What we have seen in these materials is that the early Court established constitutional doctrines by rather unusual methods, according to today’s judicial standards, and I do not want you leaving this first class too confused. Therefore, I am asking you to read a case by the early court that will be more recognizable as a Court decision and opinion, though still not quite what you might expect if you have read modern court opinions. Please read the case of Hylton v. United States, a 1796 case that also presented a constitutional issue.

As you read the case, ask yourself these questions (I will answer them at the beginning of the second class):

1. What constitutional question did the case present?

2. Who won the case—Hylton or the United States?

3. What argument did Hylton make regarding the constitutional issue?

4. What argument did the United States make?

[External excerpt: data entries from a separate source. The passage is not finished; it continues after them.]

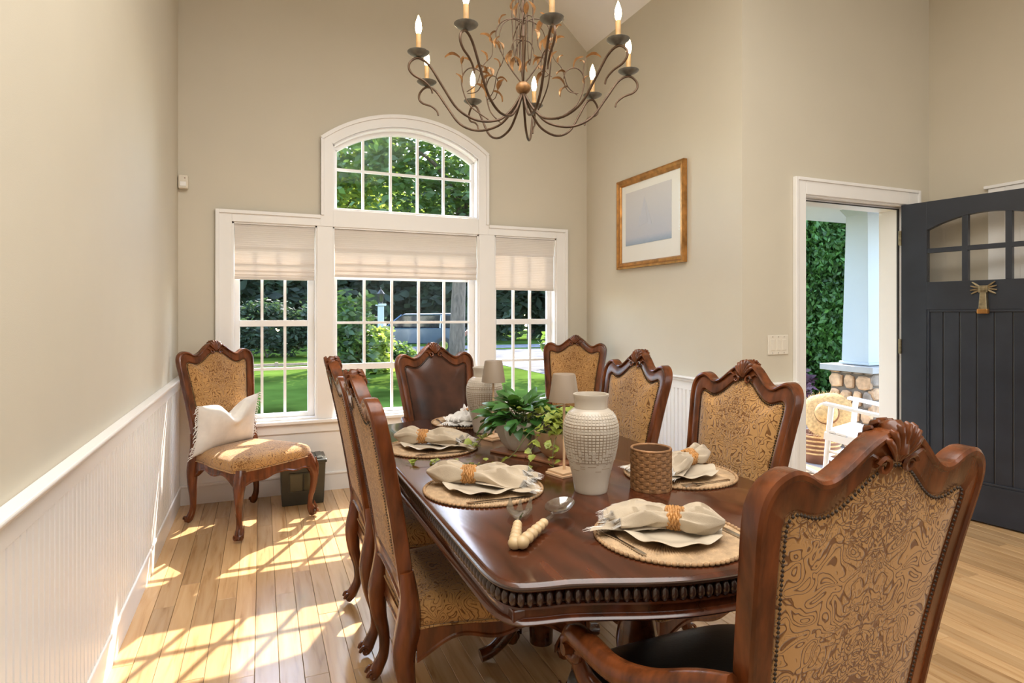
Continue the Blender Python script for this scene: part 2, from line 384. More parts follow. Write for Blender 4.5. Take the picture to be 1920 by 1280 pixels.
# back wall with its openings
mb = MB()
WY0, WY1 = YB, YB+.155
def wq(x0, x1, z0a, z0b, z1a, z1b):
    v = [(x0, WY0, z0a), (x1, WY0, z0b), (x1, WY1, z0b), (x0, WY1, z0a), (x0, WY0, z1a), (x1, WY0, z1b), (x1, WY1, z1b), (x0, WY1, z1a)]
    mb.add(v, [(3, 2, 1, 0), (4, 5, 6, 7), (0, 1, 5, 4), (1, 2, 6, 5), (2, 3, 7, 6), (3, 0, 4, 7)])
OPL, OPR, OZ0, OZ1 = -.19, 2.345, .53, 1.95
AH, AR = .572, .96                         # arch opening half width, radius
wq(XL, OPL, 0, 0, gable(XL), gable(OPL)); wq(OPR, XR, 0, 0, gable(OPR), gable(XR))
wq(OPL, OPR, 0, 0, OZ0, OZ0)
wq(OPL, AC-AH, OZ1, OZ1, gable(OPL), gable(AC-AH)); wq(AC+AH, OPR, OZ1, OZ1, gable(AC+AH), gable(OPR))
wq(AC-AH, AC+AH, OZ1, OZ1, 2.075, 2.075)
NA = 28
xs = [AC-AH+2*AH*i/NA for i in range(NA+1)]
az = lambda x, R: AZ+sqrt(max(R*R-(x-AC)**2, 0))
for i in range(NA): wq(xs[i], xs[i+1], az(xs[i], AR), az(xs[i+1], AR), gable(xs[i]), gable(xs[i+1]))
wb_ = mb.build('wall_back', 'wall', None, False); tag(wb_, kind='structure')
B(-.296, 2.45, YB-.006, YB, .12, .506).build('wainscot_panel', 'white', wb_, False)
for (a, b_) in ((XL+.006, -.296), (2.45, XR-.006)):
    B(a, b_, YB-.006, YB, .12, .87).build('wainscot_panel', 'white', wb_, False)
    r = B(a, b_, YB-.016, YB, .794, .872).build('chair_rail', 'white', wb_, False); B(a, b_, YB-.045, YB, .87, .884).build('rail_cap', 'white', r, False)
bb = B(XL+.016, XR-.016, YB-.022, YB-.006, 0, .115).build('baseboard_back', 'white', None, False); tag(bb, kind='structure')
B(XL+.016, XR-.016, YB-.028, YB-.006, .115, .135).build('cap_moulding', 'white', bb, False, bevel=.006)
# foyer walls
DX0, DX1, DZ = 3.14, 4.12, 2.06
mb = B(XR, DX0, YF, YF+.17, 0, ZE+.1); mb.box(DX1, XF+.13, YF, YF+.17, 0, ZE+.1); mb.box(DX0, DX1, YF, YF+.17, DZ, ZE+.1)
wf_ = mb.build('wall_front', 'wall', None, False); tag(wf_, kind='structure')
wainscot(wf_, 'y', YF, -1, XR+.0, DX0-.075, side='front')
wg_ = B(XF, XF+.13, YN, YF, 0, ZE+.1).build('wall_foyer_right', 'wall', None, False); tag(wg_, kind='structure')
wn_ = B(XL-.13, XF+.13, YN-.13, YN, 0, 5.2).build('wall_rear', 'wall', None, False); tag(wn_, kind='structure')
mb = MB()
for s in (-1, 1):
    xe = XP+s*(XR-XP)
    v = []
    for yy in (YN-.13, WY1):
        v += [(xe, yy, ZE), (XP, yy, ZP), (XP, yy, ZP+.15), (xe, yy, ZE+.15)]
    mb.add(v, [(0, 1, 2, 3), (7, 6, 5, 4), (0, 4, 5, 1), (1, 5, 6, 2), (2, 6, 7, 3), (3, 7, 4, 0)])
mb.box(XR, XF+.13, YN, YF+.17, ZE, ZE+.12)
ce = mb.build('ceiling', 'ceil', None, False); tag(ce, kind='structure')

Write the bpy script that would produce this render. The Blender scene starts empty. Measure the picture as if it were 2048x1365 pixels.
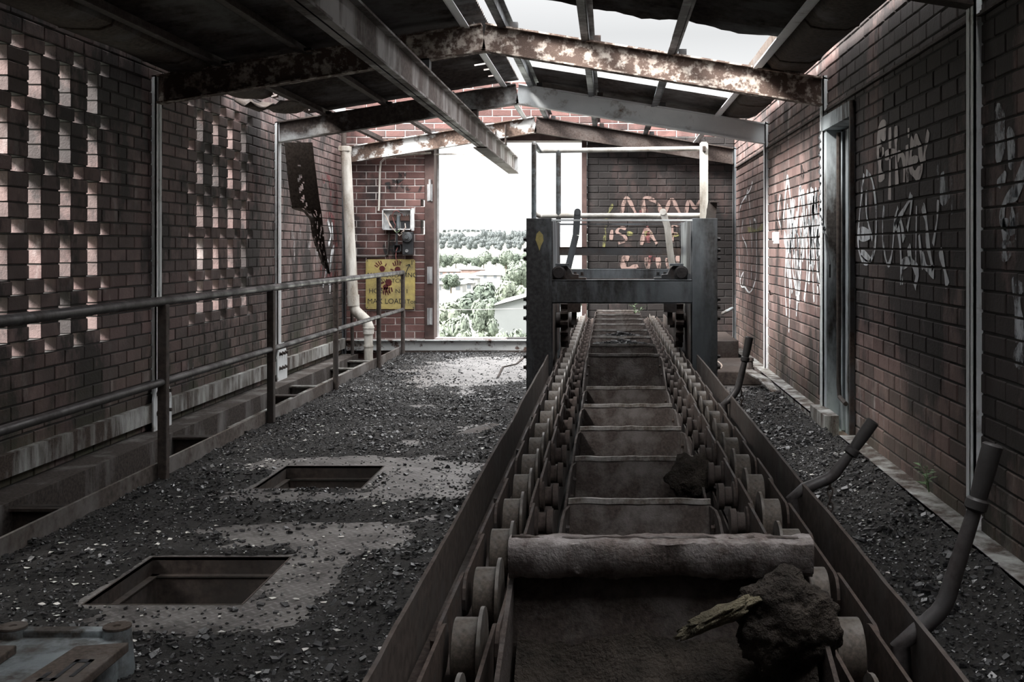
import bpy, math, random
import numpy as np
from mathutils import Vector, Matrix, noise
random.seed(7); rng = np.random.default_rng(7)
R = math.radians
S = bpy.context.scene; COL = S.collection
CH = 1.3; F = 2200.0; VX, VY = 1217.0, 495.0          # eye height, focal length (px), vanishing point of the hall
def at(px, py, Y):                                     # a point of the photograph at depth Y
    return Vector(((px-VX)*Y/F, Y, CH+(VY-py)*Y/F))

# ------------------------------------------------------------------ materials
class N:
    def __init__(s, name):
        s.m = bpy.data.materials.new(name); s.m.use_nodes = True
        s.t = s.m.node_tree; s.t.nodes.clear()
        s.out = s.n('ShaderNodeOutputMaterial'); s.b = s.n('ShaderNodeBsdfPrincipled')
        s.l(s.b.outputs[0], s.out.inputs[0])
        s.tc = s.n('ShaderNodeTexCoord').outputs['Object']
    def n(s, ty, **kw):
        o = s.t.nodes.new(ty)
        for k, v in kw.items(): setattr(o, k, v)
        return o
    def l(s, a, b): s.t.links.new(a, b)
    def set(s, sock, v):
        if hasattr(v, 'is_output') or isinstance(v, bpy.types.NodeSocket): s.l(v, sock)
        else: sock.default_value = v
    def math(s, op, a, b=0.0, clamp=False):
        o = s.n('ShaderNodeMath', operation=op, use_clamp=clamp); s.set(o.inputs[0], a); s.set(o.inputs[1], b); return o.outputs[0]
    def noise(s, scale, detail=6, rough=.6, stretch=None, seed=0.0):
        v = s.tc
        mp = s.n('ShaderNodeMapping'); s.l(v, mp.inputs[0])
        mp.inputs['Location'].default_value = (seed*3.1, seed*1.7, seed*2.3)
        mp.inputs['Scale'].default_value = stretch or (1, 1, 1)
        o = s.n('ShaderNodeTexNoise'); s.l(mp.outputs[0], o.inputs['Vector'])
        o.inputs['Scale'].default_value = scale; o.inputs['Detail'].default_value = detail; o.inputs['Roughness'].default_value = rough
        return o.outputs[0]
    def ramp(s, v, a, b):
        o = s.n('ShaderNodeMapRange'); o.clamp = True
        s.set(o.inputs['Value'], v); o.inputs[1].default_value = a; o.inputs[2].default_value = b
        return o.outputs[0]
    def mix(s, f, a, b, blend='MIX'):
        o = s.n('ShaderNodeMix', data_type='RGBA', blend_type=blend)
        s.set(o.inputs[0], f)
        for k, v in ((6, a), (7, b)): s.set(o.inputs[k], (*v, 1) if isinstance(v, tuple) else v)
        return o.outputs[2]
    def bump(s, h, strength=.4, dist=.01, prev=None):
        o = s.n('ShaderNodeBump'); o.inputs['Strength'].default_value = strength; o.inputs['Distance'].default_value = dist
        s.l(h, o.inputs['Height'])
        if prev: s.l(prev, o.inputs['Normal'])
        return o.outputs[0]
    def done(s, col, rough=.8, metal=0., normal=None, spec=.3):
        s.set(s.b.inputs['Base Color'], (*col, 1) if isinstance(col, tuple) else col)
        s.set(s.b.inputs['Roughness'], rough); s.set(s.b.inputs['Metallic'], metal)
        s.b.inputs['Specular IOR Level'].default_value = spec
        if normal: s.l(normal, s.b.inputs['Normal'])
        return s.m

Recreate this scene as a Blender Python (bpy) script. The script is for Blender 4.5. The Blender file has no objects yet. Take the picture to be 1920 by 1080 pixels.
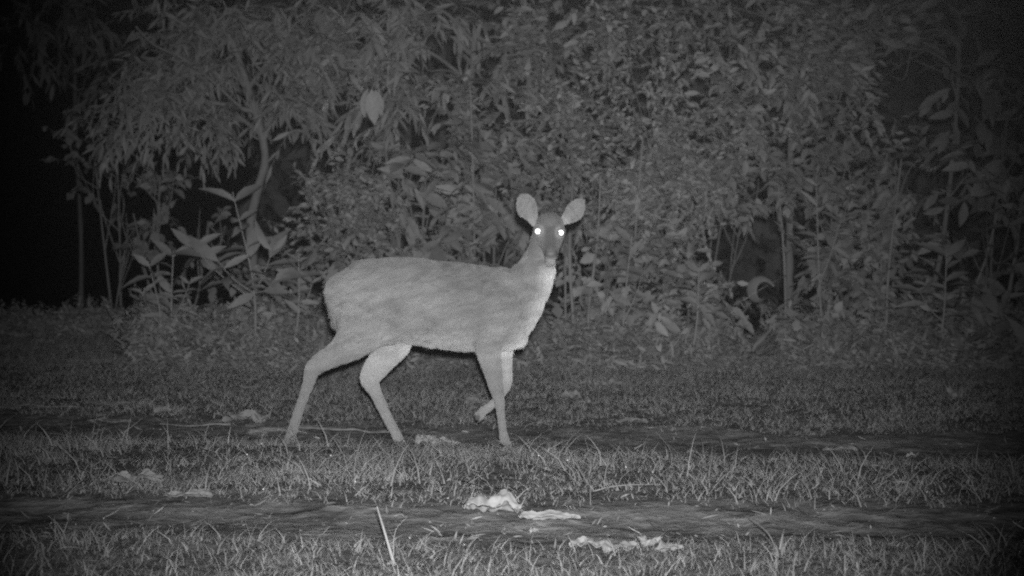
import bpy, bmesh, math, random
import numpy as np
from mathutils import Vector, Matrix

# ------------------------------------------------------------------ scene, camera, sky, lamp
sc = bpy.context.scene
col = sc.collection
RNG = np.random.default_rng(11)
random.seed(5)
PI = math.pi
FPX = 2501.0            # focal length in photo pixels (1920 wide)
CAMH = 0.92
HORIZON = 440.0
PITCH = math.atan((540.0 - HORIZON) / FPX)

cd = bpy.data.cameras.new("camera")
cam = bpy.data.objects.new("camera", cd)
col.objects.link(cam)
cam.location = (0, 0, CAMH)
cam.rotation_euler = (PI / 2 - PITCH, 0, 0)
cd.sensor_width = 36.0
cd.lens = 36.0 * FPX / 1920.0
cd.clip_start = 0.05
cd.clip_end = 600
sc.camera = cam
cd.dof.use_dof = True
cd.dof.focus_distance = 4.7
cd.dof.aperture_fstop = 3.4

w = bpy.data.worlds.new("World")
sc.world = w
w.use_nodes = True
wt = w.node_tree
bgn = wt.nodes["Background"]
sky = wt.nodes.new("ShaderNodeTexSky")
sky.sky_type = 'NISHITA'
sky.sun_disc = False
sky.sun_elevation = math.radians(-4.5)
sky.sun_rotation = math.radians(120)
bw = wt.nodes.new("ShaderNodeRGBToBW")          # the trail camera records infrared: no colour
wt.links.new(sky.outputs[0], bw.inputs[0])
wt.links.new(bw.outputs[0], bgn.inputs["Color"])
bgn.inputs["Strength"].default_value = 0.05

ld = bpy.data.lights.new("flash", 'SPOT')       # the trail camera's own infrared flash, just above its lens
flash = bpy.data.objects.new("flash", ld)
col.objects.link(flash)
flash.location = (0.03, 0.0, CAMH + 0.10)
ld.energy = 1620.0
ld.color = (1, 1, 1)
ld.shadow_soft_size = 0.03
ld.spot_size = math.radians(50)
ld.spot_blend = 1.0
flash.rotation_euler = (math.radians(90 - 3.2), 0, math.radians(0.9))

sc.view_settings.view_transform = 'Standard'
sc.view_settings.look = 'None'
sc.view_settings.exposure = 0.0
sc.view_settings.gamma = 1.0
sc.cycles.use_denoising = False
sc.cycles.max_bounces = 4
sc.cycles.diffuse_bounces = 2
sc.cycles.filter_width = 2.2
sc.cycles.use_adaptive_sampling = True
sc.cycles.adaptive_threshold = 0.06
sc.cycles.adaptive_min_samples = 16

TH = PITCH
def P(px, py, d):
    """photo pixel + distance along the ground -> world point"""
    x = (px - 960.0) / FPX
    y = -(py - 540.0) / FPX
    dy = math.cos(TH) + y * math.sin(TH)
    dz = -math.sin(TH) + y * math.cos(TH)
    t = d / dy
    return np.array([x * t, d, CAMH + dz * t])

def M(px_len, d):
    return px_len * d / FPX

# ------------------------------------------------------------------ noise
def vnoise(x, y, seed=0):
    x = np.asarray(x, float); y = np.asarray(y, float)
    xi = np.floor(x).astype(np.int64); yi = np.floor(y).astype(np.int64)
    xf = x - xi; yf = y - yi
    def h(a, b):
        n = (a * 374761393 + b * 668265263 + seed * 974634541) & 0x7fffffff
        n = ((n ^ (n >> 13)) * 1274126177) & 0x7fffffff
        return ((n ^ (n >> 16)) & 0xffff) / 65535.0
    u = xf * xf * (3 - 2 * xf); v = yf * yf * (3 - 2 * yf)
    a = h(xi, yi); b = h(xi + 1, yi); c = h(xi, yi + 1); d = h(xi + 1, yi + 1)
    return (a * (1 - u) + b * u) * (1 - v) + (c * (1 - u) + d * u) * v

def fbm(x, y, seed=0, o=3):
    s = 0; a = 0.5
    for k in range(o):
        s = s + a * vnoise(np.asarray(x) * 2 ** k, np.asarray(y) * 2 ** k, seed + k * 7)
        a *= 0.5
    return s

def sstep(a, b, x):
    t = np.clip((np.asarray(x, float) - a) / (b - a), 0, 1)
    return t * t * (3 - 2 * t)

# ------------------------------------------------------------------ materials
def mat(name, base=0.3, attr=None, lo=0.2, hi=0.4, rough=0.7, spec=0.25, noise=None, bump=None, metallic=0.0, trans=0.0):
    m = bpy.data.materials.new(name)
    m.use_nodes = True
    nt = m.node_tree
    b = nt.nodes["Principled BSDF"]
    b.inputs["Roughness"].default_value = rough
    b.inputs["Specular IOR Level"].default_value = spec
    b.inputs["Metallic"].default_value = metallic
    b.inputs["Base Color"].default_value = (base, base, base, 1)
    val = None
    if attr:
        a = nt.nodes.new("ShaderNodeAttribute"); a.attribute_name = attr
        mr = nt.nodes.new("ShaderNodeMapRange")
        mr.inputs["To Min"].default_value = lo; mr.inputs["To Max"].default_value = hi
        nt.links.new(a.outputs["Fac"], mr.inputs["Value"])
        val = mr.outputs[0]
    if noise:
        scale, amount = noise[0], noise[1]
        tc = nt.nodes.new("ShaderNodeTexCoord")
        mp = nt.nodes.new("ShaderNodeMapping")
        if len(noise) > 2: mp.inputs["Scale"].default_value = noise[2]
        n = nt.nodes.new("ShaderNodeTexNoise"); n.inputs["Scale"].default_value = scale
        n.inputs["Detail"].default_value = 6; n.inputs["Roughness"].default_value = 0.65
        nt.links.new(tc.outputs["Object"], mp.inputs[0]); nt.links.new(mp.outputs[0], n.inputs["Vector"])
        mr2 = nt.nodes.new("ShaderNodeMapRange")
        mr2.inputs["From Min"].default_value = 0.25; mr2.inputs["From Max"].default_value = 0.75
        mr2.inputs["To Min"].default_value = 1 - amount; mr2.inputs["To Max"].default_value = 1 + amount
        nt.links.new(n.outputs["Fac"], mr2.inputs["Value"])
        mu = nt.nodes.new("ShaderNodeMath"); mu.operation = 'MULTIPLY'
        if val is not None: nt.links.new(val, mu.inputs[0])
        else: mu.inputs[0].default_value = base
        nt.links.new(mr2.outputs[0], mu.inputs[1])
        val = mu.outputs[0]
        if bump:
            bp = nt.nodes.new("ShaderNodeBump"); bp.inputs["Strength"].default_value = bump[0]; bp.inputs["Distance"].default_value = bump[1]
            nt.links.new(n.outputs["Fac"], bp.inputs["Height"]); nt.links.new(bp.outputs[0], b.inputs["Normal"])
    if val is not None:
        nt.links.new(val, b.inputs["Base Color"])
    if trans > 0:
        out = nt.nodes["Material Output"]
        tb = nt.nodes.new("ShaderNodeBsdfTranslucent")
        if val is not None: nt.links.new(val, tb.inputs["Color"])
        mx = nt.nodes.new("ShaderNodeMixShader"); mx.inputs[0].default_value = trans
        nt.links.new(b.outputs[0], mx.inputs[1]); nt.links.new(tb.outputs[0], mx.inputs[2])
        nt.links.new(mx.outputs[0], out.inputs["Surface"])
    return m

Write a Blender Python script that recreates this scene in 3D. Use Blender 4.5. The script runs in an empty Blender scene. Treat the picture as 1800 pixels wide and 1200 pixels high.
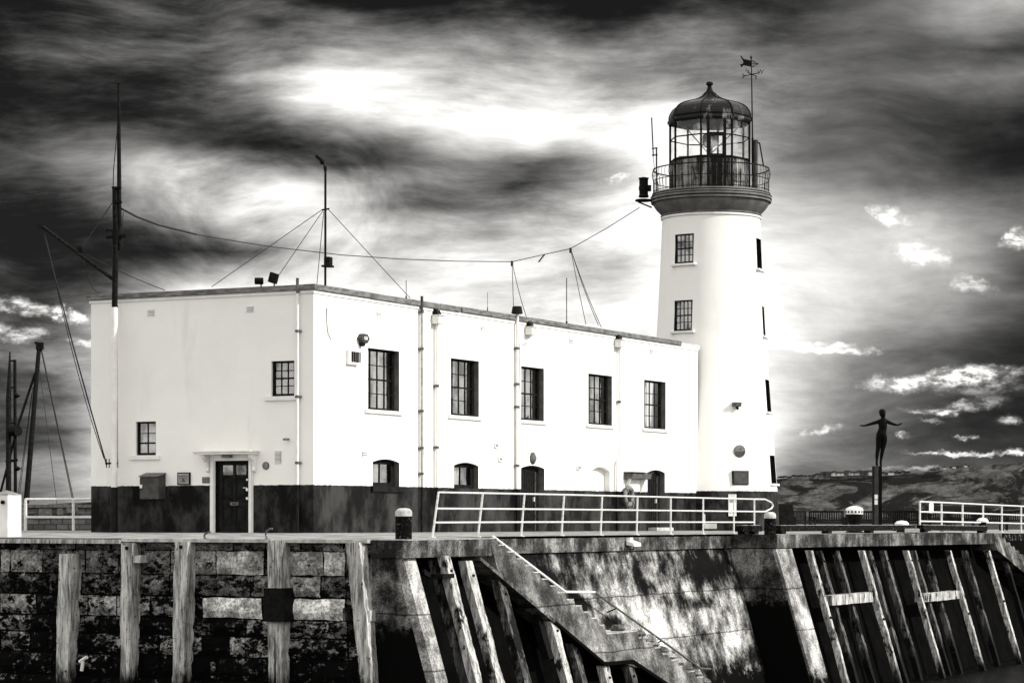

5. What was the Court’s rationale for its decision? Did “the Court” have a rationale? Was there a Court opinion? Assuming the Court did explain the reasoning underlying its decision, how—in what form or by what method—was the opinion rendered? (The answer can be found in “A Few Basic Points of Law” section above and the opinion itself.)

 

Note: The numbers in brackets throughout the Hylton opinion and other opinions that will be assigned in this course refer to the page numbers of the official edition of the opinions in the United States reports. The Hylton v. United States  case appears in volume 3 of the United States Reports and began on page 171; thus, the citation for the case is 3 U.S. 171. (The references to “Dall.” or “Wheat.” or “Wall.” In parentheses refer to the first editions of the opinions prepared by individual court reporter such as A.J. Dallas, Henry Wheaton, William Wallace, and so on. The reference to United States Reports has largely superseded the reference to the volumes prepared by these early reporters.) Legal convention dictates that in referring to a particular page of the opinion, the number of the volume of the United States Reports and the number of the first page of the opinion be included. Thus a reference to page 174 of the Hylton opinion would be 3 U.S. 171, 174.